Your Eminence, we don’t have a right to receive Our Lord. It’s a privilege and a sacred trust, and we have to look at it that way. Take us into the canon law that speaks to this issue. You’re a canon lawyer. First of all, what is the Code of Canon Law? And what is the particular canon that applies to our discussion here?

Well, the Code of Canon Law is the collection of all of the discipline of the Church regarding the various aspects of the Church’s life, and it’s divided into seven books, and one of the books is on the sanctifying mission of the Church; and in that book, there are canons regarding the Holy Eucharist.

Canon 915 regards the ministry of the Holy Eucharist, where the minister is not to give Holy Communion to someone who publicly and obstinately gravely sins. And then Canon 916 is addressed to the recipient for the Communion, that the person should only approach to receive Holy Communion when they are properly disposed, which means that they’re in the state of grace, they’ve observed the Eucharistic fast, and are prepared, and that they have faith in the Body and Blood of our Lord Jesus Christ. And these are very important canons.

This goes back to the time of St. Paul, the safeguarding of the sanctity of the Holy Eucharist. First of all, out of the respect that we must have for Our Lord; and you rightly have said: Holy Communion is a gift; it’s not a right. Our Lord offers himself to us, and how could we come before him to receive the gift of his own life and at the same time be doing things that are completely offensive to him?


He speaks in that same passage about the fact that we eat and drink a judgment upon ourselves. It can actually lead to illness and can lead to death.

That’s a very strong statement, and I think today, one of the causes of so many troubles that we have, so many evils in society is the loss of faith in the Holy Eucharist, because when we believe in the Holy Eucharist, when we believe that this is truly the Body, Blood and Soul and Divinity of our Lord Jesus Christ, that indicates to us a way of life that we should be following the Lord in our daily life.

If we’re receiving him in Holy Communion, we receive the grace to lead a good and holy life; whereas, if we don’t believe that anymore — people follow this relativism, whatever they think or whatever is popular, the so-called politically correct approach — and so we end up with people in terrible situations of sin and violence and death. And I believe that restoring a fundamental faith and reverence for the Holy Eucharist will be transforming of every aspect of our life.


I don’t think that there’s any question about that. When we receive him worthily, there’s an efficacy to the sacrament. Obviously, this is the Body, Blood, Soul and Divinity of Our Lord Jesus Christ, but there is an obligation on our part: one, to approach the sacrament worthily and, second, to have a fervency, a desire leaning into the sacrament so that the sacrament might come to fruition within us in the way that God desires it, which is nothing less than being conformed to him.

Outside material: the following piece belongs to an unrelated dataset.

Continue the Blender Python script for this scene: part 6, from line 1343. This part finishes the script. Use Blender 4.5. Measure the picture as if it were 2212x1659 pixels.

Exactly. If Christ is dwelling in us, if he’s given us his own Body and Blood, Soul and Divinity to nourish his life within us, what a difference that has to make in our daily life. ... A devotion that very much instills in us a strong sense of Christ’s presence with us, above all in the Holy Eucharist, is the devotion to the Sacred Heart of Jesus.

And I remember a family, I was promoting [the devotion] in the Diocese of La Crosse, and a family, the parents wrote me a letter; they enthroned the Sacred Heart, and they wrote a letter saying that they had two teenage children, a boy and a girl, who were constantly fighting with each other, and it was very disruptive in the home.

They had this consecration, they had the instrument of the Sacred Heart in their home, consecration to the Sacred Heart of Jesus and the Immaculate Heart of Mary, and they notice that the two children weren’t fighting anymore.

And so the father asked the son, “Well, I noticed you’re not arguing and fighting with your sister anymore.” And the son said, “Well, when Jesus is in the house, you don’t act that way.”

All of this is to say, if Jesus is in me — which he is through the Holy Eucharist — that has to change the way I act. And if I have struggles to be good and holy, I have to call upon Our Lord, that I cooperate more with his grace.